The new consolidated shelter system, known as the “One System Initiative,” was unveiled by Democrat Chicago Mayor Brandon Johnson on Monday. Its goal is to “simplify the city’s provision of shelter and other services” to both long-term homeless Chicagoans and illegal aliens.

This week marks the start of the transition to the new system. The mayor’s administration said Tuesday that the only migrants who will be allowed to be placed in one of the city’s 13 migrant shelters must have entered the United States in the last 30 days or less.

However, the 60-day eviction policy at migrant shelters will likewise be terminated under the new system. When the new unified system goes into force on January 1st, asylum seekers who are still in shelters will be permitted to remain there and reap its “free” resources.

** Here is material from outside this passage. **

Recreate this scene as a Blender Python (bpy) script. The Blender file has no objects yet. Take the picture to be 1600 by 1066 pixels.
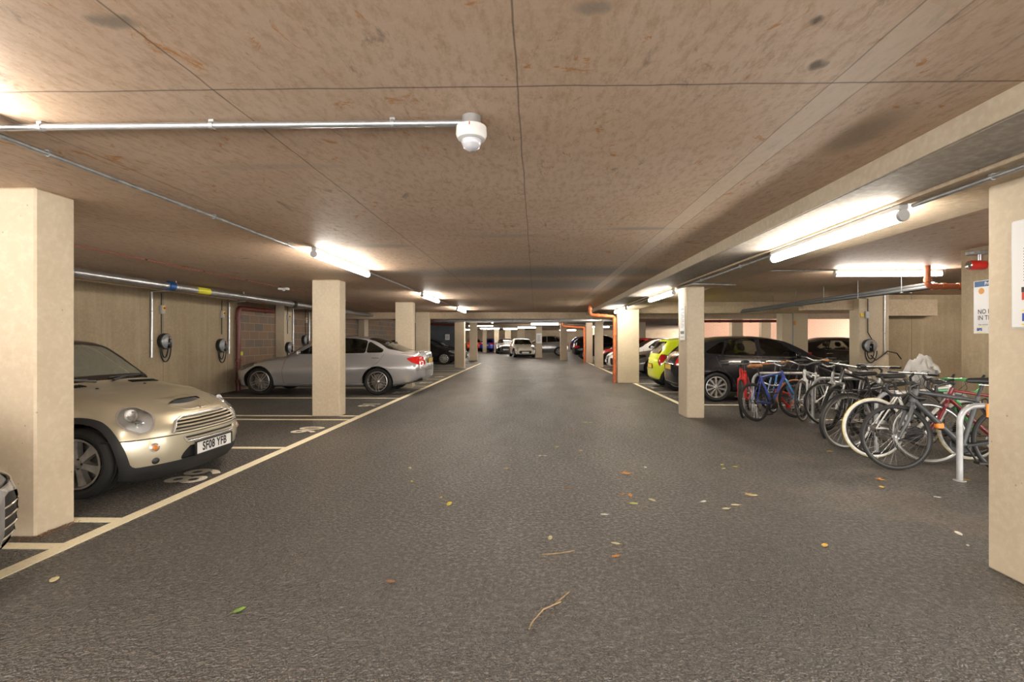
import bpy, math, random
import numpy as np
from mathutils import Vector, Matrix
from mathutils.bvhtree import BVHTree
random.seed(7)
PI = math.pi
C = bpy.context.scene.collection
R = math.radians

# ------------------------------------------------------------------ materials
def N(nt, typ, ins=None, **props):
    n = nt.nodes.new(typ)
    for k, v in props.items():
        setattr(n, k, v)
    for k, v in (ins or {}).items():
        s = n.inputs[k]
        if isinstance(v, bpy.types.NodeSocket):
            nt.links.new(v, s)
        else:
            s.default_value = v
    return n

def col4(c):
    return (c[0], c[1], c[2], 1.0)

def new_mat(name):
    m = bpy.data.materials.new(name)
    m.use_nodes = True
    nt = m.node_tree
    nt.nodes.clear()
    out = nt.nodes.new('ShaderNodeOutputMaterial')
    b = nt.nodes.new('ShaderNodeBsdfPrincipled')
    nt.links.new(b.outputs[0], out.inputs[0])
    return m, nt, b, out

def math_(nt, op, a, b=None, c=None, clamp=False):
    n = N(nt, 'ShaderNodeMath', operation=op, use_clamp=clamp)
    for i, v in enumerate((a, b, c)):
        if v is None: continue
        if isinstance(v, bpy.types.NodeSocket): nt.links.new(v, n.inputs[i])
        else: n.inputs[i].default_value = v
    return n.outputs[0]

def mix_(nt, fac, a, b, mode='MIX'):
    n = N(nt, 'ShaderNodeMix', data_type='RGBA', blend_type=mode)
    for i, v in ((0, fac), (6, a), (7, b)):
        if isinstance(v, bpy.types.NodeSocket): nt.links.new(v, n.inputs[i])
        else: n.inputs[i].default_value = col4(v) if i else v
    return n.outputs[2]

def ramp_(nt, v, lo, hi, a=0.0, b=1.0):
    n = N(nt, 'ShaderNodeMapRange', {0: v, 1: lo, 2: hi, 3: a, 4: b})
    return n.outputs[0]

def noise_(nt, vec, scale, detail=4, rough=.55, dist=0.0):
    return N(nt, 'ShaderNodeTexNoise', {'Vector': vec, 'Scale': scale, 'Detail': detail, 'Roughness': rough, 'Distortion': dist}).outputs[0]

def scaled(nt, vec, sx, sy, sz):
    return N(nt, 'ShaderNodeMapping', {'Vector': vec, 'Scale': (sx, sy, sz)}).outputs[0]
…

“This will help to ensure that we have a single and equitable shelter system for anyone – an equitable shelter system for anyone experiencing homelessness. It will also eliminate shelter stay limits, and over time will provide more options for unhoused residents and families with children,” Johnson said. “The goal of a one-shelter system … it’s to eliminate a segregated system.”

The authorized “landing zone” for migrants will only be open from 8 a.m. to 8 p.m. on November 1st, instead of remaining open overnight. By the end of 2024, the landing zone will close, and migrants and those looking for a shelter bed will have to use the city’s 311 system.

Still, there may not be enough beds in the city’s new, consolidated shelter system to accommodate all of the migrants who are now residing there.

The One System Initiative aims to provide 6,800 beds for homeless individuals in Chicago, regardless of their immigration status. The homeless shelter system run by the city’s Department of Family & Support Services now has 3,000 beds. The state will fund an additional 2,100 beds that the city expects to add.

“Could this lead to people on the street? Look, I’ll be remiss if I did not acknowledge the financial straits that we are experiencing right now, and the impact that that’s going to have on this mission,” Johnson added.  

Johnson’s expenditure deficit for the upcoming year is $982 million, which is almost twice as much as it was during his first year in office.